Esta variante lleva a las conversaciones entre la vicepresidenta y Parrilli que le acercaron a Majul en 2017. El trato (“soy Cristina, pelotudo”) que se dispensan personas que se tienen máxima confianza, como los hoy senadores, forma parte de su acuerdo mutuo. Lo único que probó la filtración es que Cristina es malhablada en la intimidad. Transcribir las opiniones y elucubraciones entre la jefa de la oposición con su principal ladero no es ni más ni menos que espionaje político, y alguien podría pensar que un Gobierno presidido por Macri, con maestrías y doctorados en inteligencia ilegal sobre propios y ajenos, pudo haber estado vinculado al runner que alcanzó a Majul en Palermo.

No recortarás

No corresponde publicar filtraciones truchas, ni opiniones meramente valorativas, ni información privada, ni recortar el contenido para beneficiar a los propios y perjudicar a terceros.

WikiLeaks, Swiss Leaks y Panama Papers fueron muestras de cómo La Nación, el medio argentino que encabezó las filtraciones, recortó el contenido más de la cuenta, incluso pese a la intención de los periodistas que trabajaron arduamente en dilucidar los datos. Luego, otros medios incurrieron en prácticas similares en sentido contrario, muy pocos se animaron a tocar el tabú de los empresarios periodísticos, en un acuerdo transversal. Si la filtración queda atrapada en uno o un grupo de medios, como solía decir Majul, conviene leer todo lo posible y desconfiar de todo lo que se lee.

En el supuesto diálogo del grupo de Telegram creado el 17 de octubre, D’Alessandro, los Mahiques, Rendo y compañía hacen alarde de su influencia para acallar medios. Se los percibe muy conscientes de cómo aplanar la polémica generada por el viaje pagado por Clarín.
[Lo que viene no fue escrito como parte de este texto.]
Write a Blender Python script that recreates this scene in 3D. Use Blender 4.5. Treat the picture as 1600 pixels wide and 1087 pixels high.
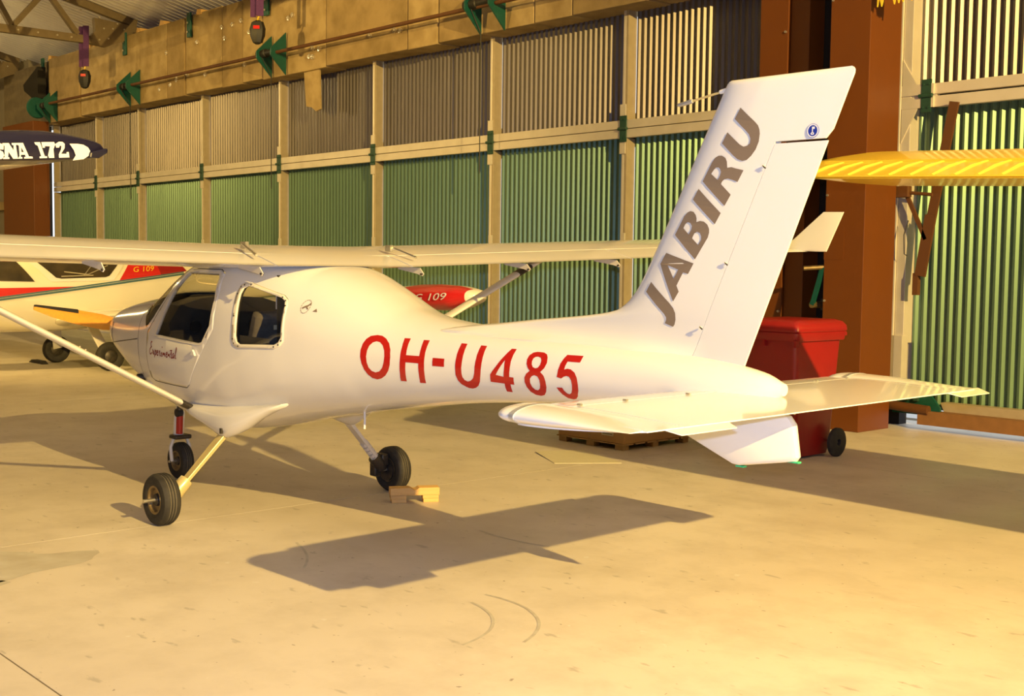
import bpy, bmesh, math, random
import numpy as np
from mathutils import Vector, Matrix
from mathutils.geometry import tessellate_polygon

for o in list(bpy.data.objects):
    bpy.data.objects.remove(o, do_unlink=True)
scene = bpy.context.scene
COL = scene.collection
random.seed(7)

# ------------------------------------------------------------------ camera
R_ = math.radians
CAM_H, F_PX, PITCH, ROLL, TH = 1.68, 1900.0, R_(3.89), R_(0.70), R_(41.85)
cam_d = bpy.data.cameras.new('camera'); cam = bpy.data.objects.new('camera', cam_d); COL.objects.link(cam)
cam_d.sensor_fit = 'HORIZONTAL'; cam_d.sensor_width = 36.0; cam_d.lens = 36.0*F_PX/1600.0
cam_d.clip_start = 0.05; cam_d.clip_end = 300
_fw = Vector((0, math.cos(PITCH), -math.sin(PITCH))); _rt = Vector((1, 0, 0)); _up = _rt.cross(_fw)
_r2 = math.cos(ROLL)*_rt + math.sin(ROLL)*_up; _u2 = math.cos(ROLL)*_up - math.sin(ROLL)*_rt
_rz = Matrix.Rotation(R_(90)-TH, 3, 'Z')
_r2, _u2, _f2 = _rz @ _r2, _rz @ _u2, _rz @ _fw
cam.matrix_world = Matrix(((_r2.x, _u2.x, -_f2.x, 0), (_r2.y, _u2.y, -_f2.y, 0), (_r2.z, _u2.z, -_f2.z, CAM_H), (0, 0, 0, 1)))
scene.camera = cam

# ------------------------------------------------------------------ world, lights, exposure
w = bpy.data.worlds.new('sky'); scene.world = w; w.use_nodes = True
bg = w.node_tree.nodes['Background']; bg.inputs[0].default_value = (0.93, 0.97, 1.0, 1); bg.inputs[1].default_value = 1.3
vs = scene.view_settings
vs.view_transform = 'Standard'; vs.look = 'None'; vs.gamma = 1.0; vs.use_curve_mapping = False
vs.exposure = 0.0

def light(name, kind, loc, power, color, radius=0.05):
    d = bpy.data.lights.new(name, kind); d.energy = power; d.color = color; d.shadow_soft_size = radius
    o = bpy.data.objects.new(name, d); COL.objects.link(o); o.location = loc
    return o
LAMP2 = Vector((-16.3, -1.35, 6.2))
LAMP = Vector((10.7, 1.74, 7.60))
# the hangar floodlight high behind the photographer's right shoulder
key = light('floodlight_bulb', 'SPOT', LAMP, 28500, (1.0, 0.675, 0.20), 0.08)
key.data.spot_size = R_(68); key.data.spot_blend = 0.3
key.rotation_euler = Vector((-math.cos(R_(20))*math.cos(R_(15)), math.sin(R_(20))*math.cos(R_(15)), -math.sin(R_(15)))).to_track_quat('-Z', 'Y').to_euler()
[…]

Rendo y Casey se ocupan del contenido editorial de su diario y sugieren estrategias para condicionar a La Nación. D’Alessandro, integrante de un Gobierno anclado como ninguno en la pauta publicitaria, mapea medios y periodistas. Julián Leunda, jefe de asesores de Alberto Fernández, es citado llamando a varios de los contertulios con el compromiso de mantener a raya al Grupo Indalo. Todos parecen preocupados por Infobae. A los periodistas de El Destape y de Octubre (Página 12, AM 750) los tratan con furia y desprecio. Con el paso de las horas y de los días, los falsos excursionistas de pesca con mosca parecen celebrar el éxito de que el tema no trascendiera mucho más allá de la nota original de Página 12.

 

Día y medio después de la publicación del supuesto chat de Lago Escondido, el ministro D’Alessandro reaccionó a la filtración y arremetió en Twitter contra la “mafia kirchnerista”, denunció espionaje y concluyó: “Nadie les cree”. Lo respaldó todo el gabinete de Horacio Rodríguez Larreta, al unísono. Patricia Bullrich se tomó su tiempo y emitió un tuit con indignación medida. Margarita Stolbizer se distanció y demandó otras prácticas de los políticos en general. El resto de Juntos por el Cambio, incluido Macri, se mantuvo en silencio, aunque la experiencia indica que esa coalición no se quiebra, ni se dobla, ni se inmuta cuando es atravesada por relaciones indebidas con espías, jueces y periodistas.

Horas después, en la antesala de la sentencia contra Cristina en la Causa Vialidad, Alberto Fernández mencionó la excursión como supuesta prueba del lawfare y anunció una denuncia penal para dilucidar la financiación.

Hasta que habló el Presidente, los tres portales más difundidos eligieron no informar sobre el tema. Como si la coordinación subterránea que trasunta el diálogo en Telegram fuera cierta.